Haftar’ın yaptığı basın açıklamasından iki gün sonra hakkında tutuklama kararı çıkarıldı, Libya Genel Kurmay Başkanlığı’ndan yapılan açıklamada, müesses nizamı tanıdıkları ve siyasetle ilgilerinin olmadığı belirtildi. Darbe bertaraf edilmişti. Muhtemelen Uluslararası arena da benim gibi düşünüyor olmalıydı ki uluslararası makamlardan Libya’da yaşanan gelişmelerden endişe duydukları yönünde çok ciddi ağızlardan açıklama gelmedi.

Darbe girişiminin vücut bulduğu zemin tehlike dolu idi, çok sürmeden ikinci darbe girişimine neden oldu. Libya Milli Genel Kongresi’nin (parlamento) görev süresi 7 Şubat’ta son bulmasına rağmen, parlamento kendi aldığı kararla görev süresini yılsonuna kadar uzattı. Bunun üzerine 7 Şubat’tan itibaren başlayan sokak gösterileri Libya’nın her yerine yayıldı, Parlamentonun erken seçime gitmesi talep ediliyordu.  Parlamentodaki Adalet ve Bina Partisi (Müslüman Kardeşlere yakın) ve diğer İslami gruplar ve bazı bağımsızlar görev süresinin uzatılmasından yana iken, Mahmud Cibril’in başını çektiği Ulusal Güçler İttifakı ve diğer bağımsızlar erken seçim istemekteydi.
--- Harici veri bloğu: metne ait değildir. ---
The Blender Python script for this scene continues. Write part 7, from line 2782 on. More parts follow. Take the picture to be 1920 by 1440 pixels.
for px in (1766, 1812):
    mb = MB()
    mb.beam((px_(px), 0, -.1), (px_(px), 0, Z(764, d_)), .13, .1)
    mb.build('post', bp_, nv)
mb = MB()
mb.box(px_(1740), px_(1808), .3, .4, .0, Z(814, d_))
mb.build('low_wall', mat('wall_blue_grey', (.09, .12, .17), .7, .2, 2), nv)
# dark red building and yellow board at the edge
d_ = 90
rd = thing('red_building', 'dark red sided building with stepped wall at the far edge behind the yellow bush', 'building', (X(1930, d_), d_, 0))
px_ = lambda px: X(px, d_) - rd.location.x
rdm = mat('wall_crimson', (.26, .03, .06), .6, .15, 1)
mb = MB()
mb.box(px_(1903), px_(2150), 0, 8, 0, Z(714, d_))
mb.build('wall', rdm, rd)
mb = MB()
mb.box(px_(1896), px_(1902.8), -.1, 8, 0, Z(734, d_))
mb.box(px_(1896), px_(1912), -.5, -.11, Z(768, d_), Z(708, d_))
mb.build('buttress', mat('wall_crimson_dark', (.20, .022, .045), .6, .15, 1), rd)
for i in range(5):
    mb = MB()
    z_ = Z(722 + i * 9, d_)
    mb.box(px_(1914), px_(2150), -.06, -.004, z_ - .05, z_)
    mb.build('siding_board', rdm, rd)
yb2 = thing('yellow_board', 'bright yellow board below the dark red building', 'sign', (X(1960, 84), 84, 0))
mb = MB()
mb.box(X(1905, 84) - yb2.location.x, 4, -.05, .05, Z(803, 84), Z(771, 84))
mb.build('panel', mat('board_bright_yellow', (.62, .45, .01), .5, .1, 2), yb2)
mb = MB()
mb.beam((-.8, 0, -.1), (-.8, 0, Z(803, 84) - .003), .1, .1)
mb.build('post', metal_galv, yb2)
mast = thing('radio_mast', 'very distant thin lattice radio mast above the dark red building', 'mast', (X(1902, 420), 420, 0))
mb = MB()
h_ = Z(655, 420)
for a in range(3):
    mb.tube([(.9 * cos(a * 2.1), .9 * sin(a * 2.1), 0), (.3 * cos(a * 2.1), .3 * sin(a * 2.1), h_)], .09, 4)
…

Tabi tarafların tercihlerinin arka planı hakkında spekülasyon yapmak mümkün iken, bu konuya burada girmiyoruz.

Erken Seçim Kararı

Gün geçtikçe büyüyen sokak gösterileri otuza yakın bağımsız milletvekilinin “halkın taleplerine karşılık vermek” için istifasını beraberinde getirdi. İşte “ikinci darbe girişimi” olarak nitelen Libya’nın en güçlü milis birliklerinin şehri Zitan’dan gelen açıklamalar dünya medyasının gündemine oturdu. İtiraf etmeliyim ben de korktum ve acaba Libya’yı terk etmeli miyim diye düşündüm. Aslında Libya’da bir askeri darbe olmayacağından emindim, ancak olanlar bir kaosun habercisi gibiydi.

Libya’da milisler denince akla gelen en önemli şehirlerinden Zintan’daki Kaka ve Savaik Tugayları tarafından 18 Şubat Salı günü yapılan açıklamada “Parlamento’nun kendisini beş saat içinde fes etmemesi durumunda, parlamenterlere karşı silahlı müdahalede bulunacağı” duyuruldu. Bunun üzerine başta ABD olmak üzere, uluslararası camiadan Libya parlamentosuna ve Libya hükümetine destek açıklamaları geldi. Anlaşılan uluslararası kamuoyu durumun vahametini hemen kavrayıp harekete geçmişti. Zira ülkenin en güçlü milis birliklerinden gelen bu açıklama hayata geçerse ülkede iç savaş çıkardı. Çünkü Misrata, Suku Cuma, Zilitan, Beni Velid ve diğer kentlerdeki milisler Zintanlı milislere karşı harekete geçer ve ülkede ucu açık bir kaos ortamı meydana gelebilirdi.

Bu durumda, hem Libya’daki diğer milis gruplarının parlamentoyu destekledikleri yönünde yaptığı açıklamalar, hem uluslararası kamuoyunun açıklamaları hem de parlamentonun erken seçime gitme kararı alması neticesinde “ikinci darbe girişimi” de bertaraf edilmiş oldu. Tabi burada BM Libya Temsilcisi Tarık Mitri’nin arabuluculuk çabalarını da zikretmeden geçmeyelim.

Ancak parlamento erken seçime gitmeden önce Ali Zeydan hükümetine verdiği güvenoyunu geri çekmeyi ve yeni bir hükümet kurmayı tartışıyordu. Bu durumda mart ayında seçime gidecek olan Parlamento, Zeydan hükümetini değiştirir ve yeni hükümet atarsa bu hükümetin meşruiyeti tartışmalı olur. Seçimlerden sonrasına bırakılırsa, seçimlerin gerçekleştirilmesi, Cumhurbaşkanının seçilmesi ve parti gruplarının oluşmasının sonrasına kalması demektir ki bu durumda da Zeydan hükümeti dört beş ay daha iktidarda kalır. Bu kadar süre içerinde meşruiyeti tartışmalı olan bir hükümet güvenlik, ekonomi vs. konularda ne kadar adım atabilir sorusu gündeme gelir. Bu sorunun cevabı eğer olumsuz olursa Libya’da önümüzdeki beş-altı ay boyunca her şey sürüncemede kalmaya devam edecek demektir.